This coming Saturday, July 9, 2011, South Sudan will become an independent nation. The southern portion of Sudan, around one-fourth of the total land mass, will separate from the northern part. It will be a big moment in history for the people of this land, to be sure. It makes me wonder: what has their history been up to this point?
By 8000 B.C., people had moved into what is now northern Sudan. They lived in villages made of mud-brick buildings, and supported themselves by hunting, fishing, gathering wild grains and herding cattle. Northern Sudan, then known as Nubia, came under the rule of ancient Egypt in 2600 B.C., and Egyptian culture mixed with Sudanese culture to eventually produce the civilization known as Kush, which flourished until 350 A.D. Less is known about the people of southern Sudan, but they are believed to have lived in semi-nomadic tribes.
Arab miners searching for gold and emeralds began moving into the eastern part of northern Sudan in the A.D. 600’s and brought Islam with them.
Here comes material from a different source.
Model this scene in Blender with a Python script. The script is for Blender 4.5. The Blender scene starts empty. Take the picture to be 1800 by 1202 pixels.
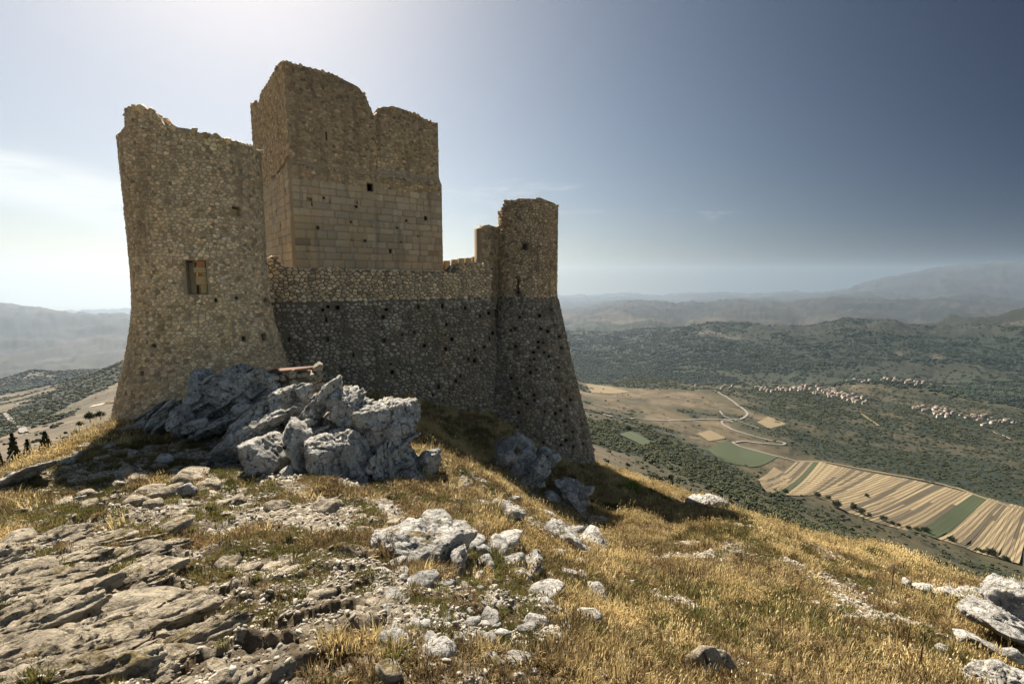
import bpy, math, random
import numpy as np
from mathutils import Vector
from mathutils.geometry import delaunay_2d_cdt

# ------------------------------------------------------------------ camera, sky, sun, exposure
scene = bpy.context.scene
C = bpy.context.collection
F, CX, CY = 850.0, 900.0, 601.0
PITCH = math.radians(7.1)
cp, sp = math.cos(PITCH), math.sin(PITCH)
cam = bpy.data.cameras.new('camera')
cam.sensor_width = 36; cam.lens = F / 1800 * 36
cam.clip_start = 0.1; cam.clip_end = 200000
camo = bpy.data.objects.new('camera', cam); C.objects.link(camo)
camo.location = (0, 0, 0); camo.rotation_euler = (math.radians(90) - PITCH, 0, 0)
scene.camera = camo

SUN_AZ, SUN_EL = math.radians(-28), math.radians(44)     # azimuth measured from +Y towards +X
scene.view_settings.view_transform = 'Standard'
scene.view_settings.look = 'None'
scene.view_settings.exposure = 2.3
scene.view_settings.gamma = 1.0
scene.view_settings.use_curve_mapping = False
scene.cycles.max_bounces = 6
scene.cycles.diffuse_bounces = 3
scene.cycles.volume_bounces = 1
scene.cycles.transmission_bounces = 3
scene.cycles.use_denoising = True

world = bpy.data.worlds.new('World'); scene.world = world
world.use_nodes = True
W = world.node_tree; W.nodes.clear()
def wn(t, **k):
    n = W.nodes.new(t)
    for a, b in k.items(): setattr(n, a, b)
    return n
wout = wn('ShaderNodeOutputWorld'); wbg = wn('ShaderNodeBackground'); sky = wn('ShaderNodeTexSky')
sky.sky_type = 'NISHITA'; sky.sun_disc = False
sky.sun_elevation = SUN_EL; sky.sun_rotation = SUN_AZ
sky.altitude = 1400; sky.air_density = 1.0; sky.dust_density = 4.5; sky.ozone_density = 2.0
tc = wn('ShaderNodeTexCoord'); sx = wn('ShaderNodeSeparateXYZ'); mx = wn('ShaderNodeMath', operation='MAXIMUM'); mx.inputs[1].default_value = 0.012
cb = wn('ShaderNodeCombineXYZ')
W.links.new(tc.outputs['Generated'], sx.inputs[0])
W.links.new(sx.outputs[2], mx.inputs[0])
W.links.new(sx.outputs[0], cb.inputs[0]); W.links.new(sx.outputs[1], cb.inputs[1]); W.links.new(mx.outputs[0], cb.inputs[2])
W.links.new(cb.outputs[0], sky.inputs['Vector'])
# thin cloud streaks low on the left and a few wisps
cmap = wn('ShaderNodeMapping'); cmap.inputs['Scale'].default_value = (3.0, 3.0, 16.0)
cno = wn('ShaderNodeTexNoise'); cno.inputs['Scale'].default_value = 1.6; cno.inputs['Detail'].default_value = 9; cno.inputs['Roughness'].default_value = 0.62; cno.inputs['Distortion'].default_value = 0.5
W.links.new(tc.outputs['Generated'], cmap.inputs[0]); W.links.new(cmap.outputs[0], cno.inputs['Vector'])
def wmath(op, a, b=None):
    n = wn('ShaderNodeMath', operation=op)
    for i, x in enumerate((a, b)):
        if x is None: continue
        if isinstance(x, (int, float)): n.inputs[i].default_value = x
        else: W.links.new(x, n.inputs[i])
    return n.outputs[0]
def wrange(v, a, b, c, d, smooth=True):
    n = wn('ShaderNodeMapRange'); n.interpolation_type = 'SMOOTHSTEP' if smooth else 'LINEAR'
    W.links.new(v, n.inputs[0])
    for i, x in enumerate((a, b, c, d)): n.inputs[i + 1].default_value = x
    return n.outputs[0]
elev = sx.outputs[2]
dipped = wmath('ADD', elev, wmath('MULTIPLY', sx.outputs[0], 0.28))      # the cloud bank falls towards the right
band = wmath('MULTIPLY', wrange(dipped, -0.11, -0.065, 0, 1), wrange(dipped, -0.035, 0.005, 1, 0))
lmask = wrange(sx.outputs[0], -0.60, -0.50, 1, 0)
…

Much later, in 1820-21, the Ottomans conquered northern Sudan and unified the country. However the Sudd, the vast swamp in southern Sudan, prevented them from expanding into the southern part of the region.
In 1874, Egypt conquered Sudan again, however it was not able to establish control over southern areas. When the Suez Canal opened in 1869, Britain and other European colonial powers became interested in moving into the region. The British army overthrew the Egyptian government in 1882, and began to occupy Egypt and Sudan. At the same time British missionaries began moving into southern Sudan from what is now Kenya, attempting to convert people there to Christianity. In 1924, the British divided Sudan into two separate territories: an Arabic-speaking, predominantly Muslim north, and the South, which was chiefly Animist and Christian, and where the use of English was encouraged. Then in 1946 they reversed this policy and decided to merge northern and southern Sudan into one country, with the government located in the north, and using Arabic as the official language. Southerners were largely excluded from the new government.
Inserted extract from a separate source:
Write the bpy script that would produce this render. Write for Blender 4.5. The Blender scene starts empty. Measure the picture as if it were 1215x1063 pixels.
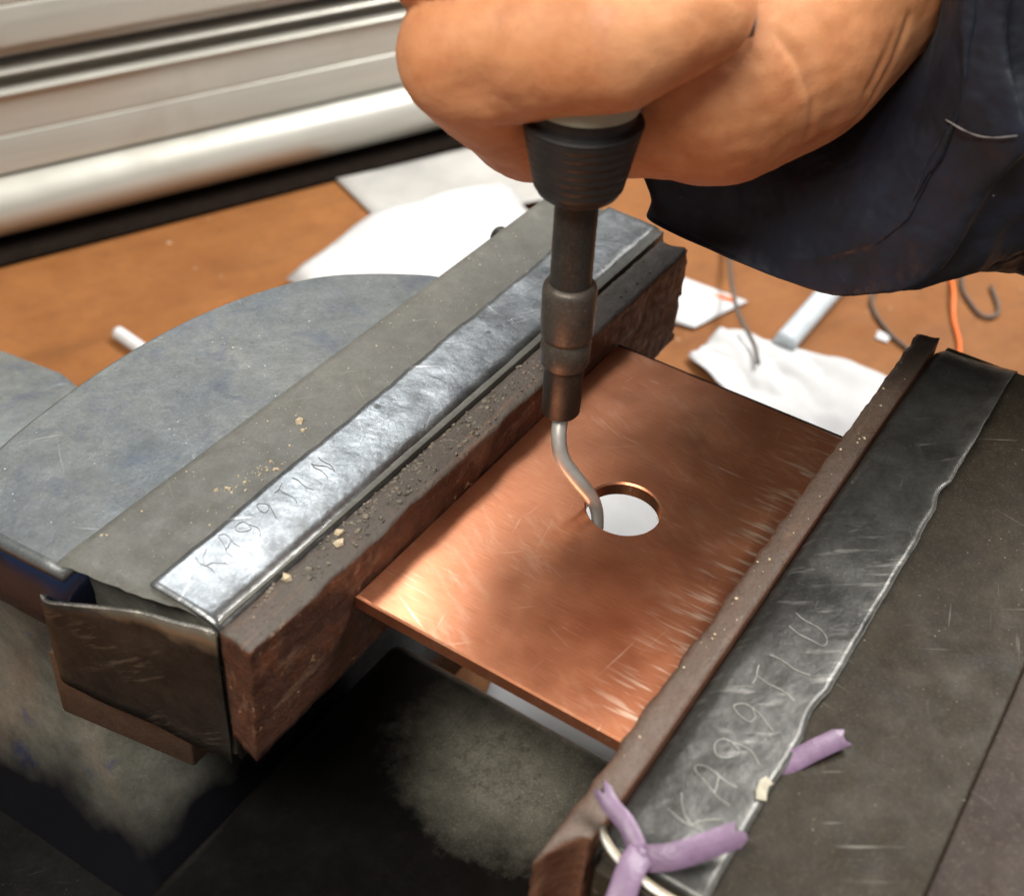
import bpy, bmesh, math, random
from mathutils import Vector, Matrix, noise
random.seed(7)
S = bpy.context.scene
COL = S.collection
U = 0.01                                    # all coordinates below are centimetres; 1 unit = 1 m

# ------------------------------------------------------------------ camera
cd = bpy.data.cameras.new('camera'); cam = bpy.data.objects.new('camera', cd); COL.objects.link(cam)
cam.matrix_world = Matrix(((0.54122, 0.51901, -0.66160, -17.110*U),
                           (-0.83876, 0.38910, -0.38091, -7.236*U),
                           (0.05973, 0.76108, 0.64591, 16.913*U),
                           (0, 0, 0, 1)))
cd.sensor_width = 36; cd.lens = 45.0; cd.clip_start = 0.01; cd.clip_end = 20
cd.dof.use_dof = True; cd.dof.focus_distance = 0.252; cd.dof.aperture_fstop = 20
S.camera = cam

# ------------------------------------------------------------------ light: a workshop interior under ceiling lamps
W = bpy.data.worlds.new('World'); S.world = W; W.use_nodes = True
W.node_tree.nodes['Background'].inputs[0].default_value = (0.80, 0.84, 0.90, 1)
W.node_tree.nodes['Background'].inputs[1].default_value = 0.18

def lamp(name, pos, target, sx, sy, power, color):
    l = bpy.data.lights.new(name, 'AREA'); l.shape = 'RECTANGLE'; l.size = sx; l.size_y = sy
    l.energy = power; l.color = color
    o = bpy.data.objects.new(name, l); COL.objects.link(o)
    o.location = Vector(pos)*U
    d = (Vector(target)-Vector(pos)).normalized()
    o.rotation_euler = d.to_track_quat('-Z', 'Y').to_euler()
    return o
lamp('ceiling_lamp_back', (66, 80, 124), (-4, 3, 0), 0.60, 0.30, 6.5, (0.96, 0.98, 1.0))
lamp('ceiling_lamp_front', (-95, 5, 150), (0, 0, 0), 1.1, 0.40, 36, (1.0, 0.95, 0.87))
lamp('fill_lamp_right', (85, -30, 115), (29, 0, -12), 0.9, 0.4, 40, (1.0, 0.97, 0.93))  # added fill light for the bench and papers on the right

S.view_settings.view_transform = 'Standard'; S.view_settings.look = 'None'
S.view_settings.exposure = 0.15; S.view_settings.gamma = 1
S.render.engine = 'CYCLES'
S.cycles.max_bounces = 8; S.cycles.use_denoising = True
S.cycles.sample_clamp_indirect = 6

# ------------------------------------------------------------------ material kit
def lin(r, g, b):
    f = lambda c: (c/255/12.92) if c/255 <= 0.04045 else ((c/255+0.055)/1.055)**2.4
    return (f(r), f(g), f(b), 1)

class Mat:
    """small node-graph writer; coordinates are object space in centimetres"""
    def __init__(s, name):
        s.m = bpy.data.materials.new(name); s.m.use_nodes = True
        s.t = s.m.node_tree; s.t.nodes.clear()
        s.out = s.n('ShaderNodeOutputMaterial'); s.b = s.n('ShaderNodeBsdfPrincipled')
        s.l(s.b.outputs[0], s.out.inputs[0])
        s.geo = s.n('ShaderNodeNewGeometry')
        mp = s.n('ShaderNodeVectorMath', operation='SCALE'); mp.inputs['Scale'].default_value = 100
        s.l(s.geo.outputs['Position'], mp.inputs[0]); s.co = mp.outputs[0]
        s.h = None
    def n(s, t, **k):
        x = s.t.nodes.new(t)
        for a, v in k.items(): setattr(x, a, v)
        return x
    def l(s, a, b): s.t.links.new(a, b)
    def put(s, sock, v):
        if isinstance(v, bpy.types.NodeSocket): s.l(v, sock)
        else: sock.default_value = v
    def set(s, **k):
        for a, v in k.items(): s.put(s.b.inputs[a.replace('_', ' ')], v)
    def map(s, scale, rot=(0, 0, 0), loc=(0, 0, 0)):
        r = s.n('ShaderNodeMapping'); r.inputs['Rotation'].default_value = rot
        r.inputs['Location'].default_value = loc; r.vector_type = 'POINT'
        q = s.n('ShaderNodeVectorMath', operation='MULTIPLY'); q.inputs[1].default_value = scale
        s.l(s.co, r.inputs['Vector']); s.l(r.outputs[0], q.inputs[0]); return q.outputs[0]
    def noise(s, scale, detail=4, rough=0.55, vec=None, dist=0.0):
        x = s.n('ShaderNodeTexNoise'); x.inputs['Scale'].default_value = scale
        x.inputs['Detail'].default_value = detail; x.inputs['Roughness'].default_value = rough
        x.inputs['Distortion'].default_value = dist
        s.l(vec or s.co, x.inputs['Vector']); return x.outputs['Fac']
    def voro(s, scale, feature='F1', vec=None, out='Distance'):
        x = s.n('ShaderNodeTexVoronoi', feature=feature); x.inputs['Scale'].default_value = scale
        s.l(vec or s.co, x.inputs['Vector']); return x.outputs[out]
    def step(s, v, a, b, c0=0.0, c1=1.0):
        x = s.n('ShaderNodeMapRange'); x.inputs[1].default_value = a; x.inputs[2].default_value = b
        x.inputs[3].default_value = c0; x.inputs[4].default_value = c1; s.l(v, x.inputs[0]); return x.outputs[0]
    def math(s, op, a, b=0.0):
        x = s.n('ShaderNodeMath', operation=op); s.put(x.inputs[0], a); s.put(x.inputs[1], b); return x.outputs[0]
    def mix(s, f, a, b):
        x = s.n('ShaderNodeMix', data_type='RGBA'); s.put(x.inputs[0], f); s.put(x.inputs[6], a); s.put(x.inputs[7], b)
        return x.outputs[2]
    def bump(s, h, strength=0.5, dist=0.02):
        x = s.n('ShaderNodeBump'); x.inputs['Strength'].default_value = strength
        x.inputs['Distance'].default_value = dist*U; s.l(h, x.inputs['Height'])
        if s.h is not None: s.l(s.h, x.inputs['Normal'])
        s.h = x.outputs[0]; s.l(s.h, s.b.inputs['Normal'])
    def scratches(s, scale, rots, width=0.985, brk=0.5):
        """thin broken straight scratches running along several directions"""
        tot = None
        for i, r in enumerate(rots):
            v = s.map((scale, scale*0.045, scale), (0, 0, r), (i*3.1, i*1.7, 0))
            a = s.step(s.noise(1.0, 2, 0.5, v), 0.68, 0.76)
            m = s.step(s.noise(0.55, 2, 0.5, s.map((1, 1, 1), loc=(i*7.7, 2, 1))), brk, brk+0.14)
            a = s.math('MULTIPLY', a, m)
            tot = a if tot is None else s.math('MAXIMUM', tot, a)
        return tot

def grimy_metal(name, c1, c2, spec, metal=0.6, r0=0.35, r1=0.6, scr=(0.6, -0.5, 2.2), scr_amt=0.6, spots=0.5, big=0.35, extra=None, grain=0.45, late=None, dents=0.0):
    m = Mat(name)
    f = m.step(m.noise(big, 6, 0.62, dist=0.6), 0.36, 0.64)
    g = m.noise(2.6, 6, 0.7)
    col = m.mix(f, c1, c2)
    col = m.mix(m.step(g, 0.30, 0.75, 0.0, 0.55), col, (c1[0]*0.45, c1[1]*0.42, c1[2]*0.4, 1))
    gr = m.noise(16, 3, 0.75)
    col = m.mix(m.step(gr, 0.54, 0.74, 0, 0.40), col, (c1[0]*0.4, c1[1]*0.4, c1[2]*0.4, 1))
    col = m.mix(m.step(gr, 0.46, 0.30, 0, grain), col, (min(1, c2[0]*1.9), min(1, c2[1]*1.85), min(1, c2[2]*1.8), 1))
    sc = m.math('MULTIPLY', m.scratches(9, scr), scr_amt)
    col = m.mix(sc, col, spec)
    sp = m.step(m.voro(5.5), 0.10, 0.05)
    sp = m.math('MULTIPLY', sp, m.step(m.noise(0.8, 3), 0.5, 0.62))
    col = m.mix(m.math('MULTIPLY', sp, spots), col, spec)
    if extra: col = extra(m, col)
    if late: col = late(m, col)
    rough = m.step(m.noise(1.5, 5, 0.65), 0.3, 0.7, r0, r1)
    m.set(Base_Color=col, Metallic=metal, Roughness=rough)
    m.bump(m.noise(7, 5, 0.7), 0.22, 0.03); m.bump(m.math('MULTIPLY', m.scratches(9, scr), -1.0), 0.3, 0.01)
    m.bump(m.noise(0.5, 2), 0.12, 0.2)
    if dents: m.bump(m.noise(1.8, 2, 0.5), dents, 0.12)
    return m.m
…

Sudan became independent of Britain in 1956. The government remained Arab and in the North, and southern dissatisfaction with northern rule ignited a civil war which lasted for 17 years, until 1972. At this time an agreement was reached which allowed southerners a measure of self-rule, and a period of peace began which lasted ten years. In 1983, the northern government instituted the fundamentalist Islamic law Sharia, which exacerbated the differences between the peoples of the north and south, and the fighting commenced again.
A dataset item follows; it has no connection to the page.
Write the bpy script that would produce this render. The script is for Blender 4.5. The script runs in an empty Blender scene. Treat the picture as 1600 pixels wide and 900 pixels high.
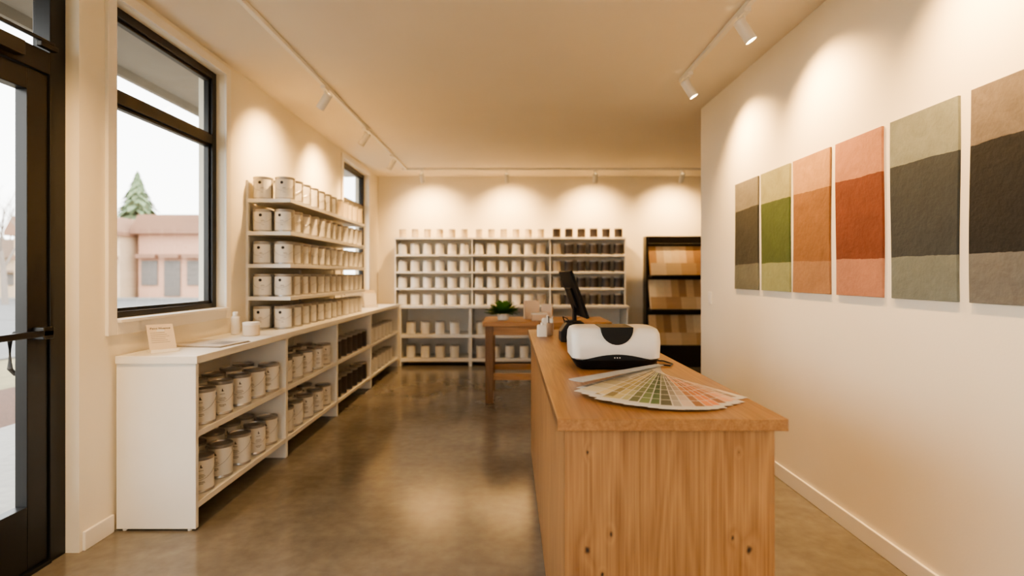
import bpy, math, random
from mathutils import Vector, Matrix, Euler
random.seed(7)
S = bpy.context.scene
COL = S.collection
H = 1.45          # eye height
F = 850.0
XL, XR = -2.25, 1.93
CEIL = 3.13
YB = 9.28         # back wall
YC = 5.5          # right wall ends
XR2 = 4.3
YF = -2.2

# ------------------------------------------------------------------ materials
def lin(c):
    return tuple(((v/255.0)/12.92 if v/255.0 <= 0.04045 else ((v/255.0+0.055)/1.055)**2.4) for v in c)
def _base(name):
    m = bpy.data.materials.new(name); m.use_nodes = True
    nt = m.node_tree; b = nt.nodes['Principled BSDF']
    return m, nt, b
def mat(name, rgb, rough=0.5, metal=0.0, var=0.06, scale=6.0, bump=0.0, bscale=40.0, spec=0.5, coat=0.0, emit=None, es=0):
    m, nt, b = _base(name)
    c = lin(rgb)
    tc = nt.nodes.new('ShaderNodeTexCoord')
    n = nt.nodes.new('ShaderNodeTexNoise'); n.inputs['Scale'].default_value = scale; n.inputs['Detail'].default_value = 4
    nt.links.new(tc.outputs['Object'], n.inputs['Vector'])
    r = nt.nodes.new('ShaderNodeValToRGB')
    r.color_ramp.elements[0].position = 0.3; r.color_ramp.elements[1].position = 0.7
    r.color_ramp.elements[0].color = tuple(v*(1-var) for v in c)+(1,)
    r.color_ramp.elements[1].color = tuple(min(1, v*(1+var)) for v in c)+(1,)
    nt.links.new(n.outputs['Fac'], r.inputs['Fac']); nt.links.new(r.outputs['Color'], b.inputs['Base Color'])
    b.inputs['Roughness'].default_value = rough; b.inputs['Metallic'].default_value = metal
    b.inputs['Specular IOR Level'].default_value = spec
    b.inputs['Coat Weight'].default_value = coat
    if bump > 0:
        n2 = nt.nodes.new('ShaderNodeTexNoise'); n2.inputs['Scale'].default_value = bscale; n2.inputs['Detail'].default_value = 6
        nt.links.new(tc.outputs['Object'], n2.inputs['Vector'])
        bp = nt.nodes.new('ShaderNodeBump'); bp.inputs['Strength'].default_value = bump; bp.inputs['Distance'].default_value = 0.01
        nt.links.new(n2.outputs['Fac'], bp.inputs['Height']); nt.links.new(bp.outputs['Normal'], b.inputs['Normal'])
    if emit:
        b.inputs['Emission Color'].default_value = lin(emit)+(1,); b.inputs['Emission Strength'].default_value = es
    return m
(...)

A compromise was reached between the Khartoum government and southern groups in 2004. They agreed that the south would live autonomously for six years, then vote in a referendum on independence. During the vote, which took place on January 9 of this year, southerners chose by a majority of 98.8% to become independent from the north. The new country will be officially known as the Republic of South Sudan, and its capital city will be Juba. Salva Kiir Mayardit, who was a high-ranking officer in the SPLA (Sudan People’s Liberation Army) during the civil war and who has been the president of Southern Sudan during the autonomous period since 2004, will be the first president of the new country.